• **Data supplied**:
>>>>>

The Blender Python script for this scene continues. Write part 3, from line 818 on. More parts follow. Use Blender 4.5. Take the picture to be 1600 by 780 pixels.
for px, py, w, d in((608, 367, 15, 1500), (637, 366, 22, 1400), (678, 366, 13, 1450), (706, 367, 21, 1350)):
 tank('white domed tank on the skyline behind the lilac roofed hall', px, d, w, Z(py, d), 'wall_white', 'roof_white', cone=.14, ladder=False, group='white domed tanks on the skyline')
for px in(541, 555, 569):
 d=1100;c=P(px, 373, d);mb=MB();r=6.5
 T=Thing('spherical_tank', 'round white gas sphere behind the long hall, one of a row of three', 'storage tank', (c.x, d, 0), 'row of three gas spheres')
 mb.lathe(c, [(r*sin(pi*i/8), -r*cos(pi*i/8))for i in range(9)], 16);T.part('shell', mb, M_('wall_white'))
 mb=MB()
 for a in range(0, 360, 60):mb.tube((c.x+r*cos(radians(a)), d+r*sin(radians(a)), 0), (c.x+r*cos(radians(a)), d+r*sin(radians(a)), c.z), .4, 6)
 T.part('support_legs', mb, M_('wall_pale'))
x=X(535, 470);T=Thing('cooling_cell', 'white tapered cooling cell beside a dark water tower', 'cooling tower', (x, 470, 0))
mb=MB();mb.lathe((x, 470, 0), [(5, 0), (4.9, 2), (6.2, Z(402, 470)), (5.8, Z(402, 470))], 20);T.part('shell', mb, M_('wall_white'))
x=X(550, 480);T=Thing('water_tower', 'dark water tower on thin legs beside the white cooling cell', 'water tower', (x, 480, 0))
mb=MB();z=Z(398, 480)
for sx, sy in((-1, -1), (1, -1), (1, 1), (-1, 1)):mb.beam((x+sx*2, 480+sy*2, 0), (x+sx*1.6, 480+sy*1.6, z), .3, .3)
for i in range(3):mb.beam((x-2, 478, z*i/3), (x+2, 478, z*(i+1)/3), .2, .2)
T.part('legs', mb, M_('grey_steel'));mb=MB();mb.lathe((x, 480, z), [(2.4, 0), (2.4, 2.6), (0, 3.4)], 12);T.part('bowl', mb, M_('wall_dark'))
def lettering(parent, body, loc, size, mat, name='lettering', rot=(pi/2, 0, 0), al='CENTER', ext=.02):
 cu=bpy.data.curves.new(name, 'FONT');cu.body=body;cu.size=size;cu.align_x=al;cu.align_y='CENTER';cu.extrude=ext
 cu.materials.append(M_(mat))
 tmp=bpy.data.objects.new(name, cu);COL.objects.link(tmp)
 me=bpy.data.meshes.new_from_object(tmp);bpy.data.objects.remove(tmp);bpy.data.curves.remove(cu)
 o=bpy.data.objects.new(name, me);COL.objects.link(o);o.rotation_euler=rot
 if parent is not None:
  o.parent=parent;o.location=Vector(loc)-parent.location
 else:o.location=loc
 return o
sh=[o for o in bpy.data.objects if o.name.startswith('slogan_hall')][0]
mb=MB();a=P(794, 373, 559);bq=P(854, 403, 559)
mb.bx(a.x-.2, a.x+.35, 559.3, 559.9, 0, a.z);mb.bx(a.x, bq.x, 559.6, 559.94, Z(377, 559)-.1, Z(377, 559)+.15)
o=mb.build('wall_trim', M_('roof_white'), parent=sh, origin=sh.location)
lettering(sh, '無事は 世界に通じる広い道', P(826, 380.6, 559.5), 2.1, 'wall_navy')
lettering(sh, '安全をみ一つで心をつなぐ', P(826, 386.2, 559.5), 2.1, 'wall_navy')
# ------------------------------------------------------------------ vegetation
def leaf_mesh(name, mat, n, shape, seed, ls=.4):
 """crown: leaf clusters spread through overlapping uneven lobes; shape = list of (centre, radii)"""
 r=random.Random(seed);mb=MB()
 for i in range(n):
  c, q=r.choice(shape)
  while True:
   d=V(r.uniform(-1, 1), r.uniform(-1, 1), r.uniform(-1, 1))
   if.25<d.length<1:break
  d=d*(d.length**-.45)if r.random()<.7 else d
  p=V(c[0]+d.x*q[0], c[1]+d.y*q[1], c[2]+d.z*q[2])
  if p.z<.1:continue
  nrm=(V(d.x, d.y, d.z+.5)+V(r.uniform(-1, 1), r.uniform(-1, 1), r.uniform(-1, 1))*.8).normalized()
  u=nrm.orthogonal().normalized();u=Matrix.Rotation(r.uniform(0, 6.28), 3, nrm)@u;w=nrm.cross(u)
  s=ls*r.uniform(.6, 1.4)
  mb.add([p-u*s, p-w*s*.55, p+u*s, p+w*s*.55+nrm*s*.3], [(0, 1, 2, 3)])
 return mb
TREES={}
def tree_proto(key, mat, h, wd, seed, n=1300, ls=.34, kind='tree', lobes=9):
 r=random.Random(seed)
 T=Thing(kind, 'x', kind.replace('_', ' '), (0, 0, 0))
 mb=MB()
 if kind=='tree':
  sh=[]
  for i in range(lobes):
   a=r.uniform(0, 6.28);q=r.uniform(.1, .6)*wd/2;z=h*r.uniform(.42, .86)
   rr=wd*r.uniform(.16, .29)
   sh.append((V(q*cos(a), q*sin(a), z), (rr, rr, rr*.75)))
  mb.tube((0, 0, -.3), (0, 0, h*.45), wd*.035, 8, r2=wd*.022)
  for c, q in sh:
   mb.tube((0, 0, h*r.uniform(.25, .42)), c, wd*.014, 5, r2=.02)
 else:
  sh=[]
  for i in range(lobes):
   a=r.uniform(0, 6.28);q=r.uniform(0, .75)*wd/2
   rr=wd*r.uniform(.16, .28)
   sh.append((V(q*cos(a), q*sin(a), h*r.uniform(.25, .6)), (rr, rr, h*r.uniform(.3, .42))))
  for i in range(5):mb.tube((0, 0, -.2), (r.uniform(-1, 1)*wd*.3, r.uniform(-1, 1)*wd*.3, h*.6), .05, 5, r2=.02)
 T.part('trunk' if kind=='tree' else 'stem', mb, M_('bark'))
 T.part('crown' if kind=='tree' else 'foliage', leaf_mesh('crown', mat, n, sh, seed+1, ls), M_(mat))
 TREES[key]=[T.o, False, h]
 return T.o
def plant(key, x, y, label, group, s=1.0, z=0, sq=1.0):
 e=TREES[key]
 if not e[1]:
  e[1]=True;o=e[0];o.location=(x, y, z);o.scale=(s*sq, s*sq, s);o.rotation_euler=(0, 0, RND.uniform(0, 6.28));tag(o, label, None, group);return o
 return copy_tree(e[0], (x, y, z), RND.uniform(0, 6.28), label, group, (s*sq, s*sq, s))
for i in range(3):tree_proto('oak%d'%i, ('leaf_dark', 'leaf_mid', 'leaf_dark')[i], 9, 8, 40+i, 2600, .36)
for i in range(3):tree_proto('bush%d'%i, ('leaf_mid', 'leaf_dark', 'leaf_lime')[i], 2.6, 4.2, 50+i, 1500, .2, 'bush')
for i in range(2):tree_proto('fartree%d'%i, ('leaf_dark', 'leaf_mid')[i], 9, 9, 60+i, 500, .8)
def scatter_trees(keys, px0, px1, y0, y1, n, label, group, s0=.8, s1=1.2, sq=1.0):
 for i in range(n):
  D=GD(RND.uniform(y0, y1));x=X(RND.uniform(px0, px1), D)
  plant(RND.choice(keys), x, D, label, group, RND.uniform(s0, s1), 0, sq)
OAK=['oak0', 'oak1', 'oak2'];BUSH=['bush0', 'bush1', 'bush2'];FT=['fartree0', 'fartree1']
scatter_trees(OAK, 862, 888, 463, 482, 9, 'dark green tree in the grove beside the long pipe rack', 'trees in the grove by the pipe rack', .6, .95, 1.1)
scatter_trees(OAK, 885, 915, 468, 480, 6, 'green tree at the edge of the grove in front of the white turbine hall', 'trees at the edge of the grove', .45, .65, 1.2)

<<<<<
>>>>>

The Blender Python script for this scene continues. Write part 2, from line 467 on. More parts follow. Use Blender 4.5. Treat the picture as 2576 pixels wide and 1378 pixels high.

<<<<<

• **Instructions for the task**: Identify each line in the records above that contains the word "continues", and copy it out in full.

• **Response**:
The Blender Python script for this scene continues. Write part 3, from line 818 on. More parts follow. Use Blender 4.5. Take the picture to be 1600 by 780 pixels.
The Blender Python script for this scene continues. Write part 2, from line 467 on. More parts follow. Use Blender 4.5. Treat the picture as 2576 pixels wide and 1378 pixels high.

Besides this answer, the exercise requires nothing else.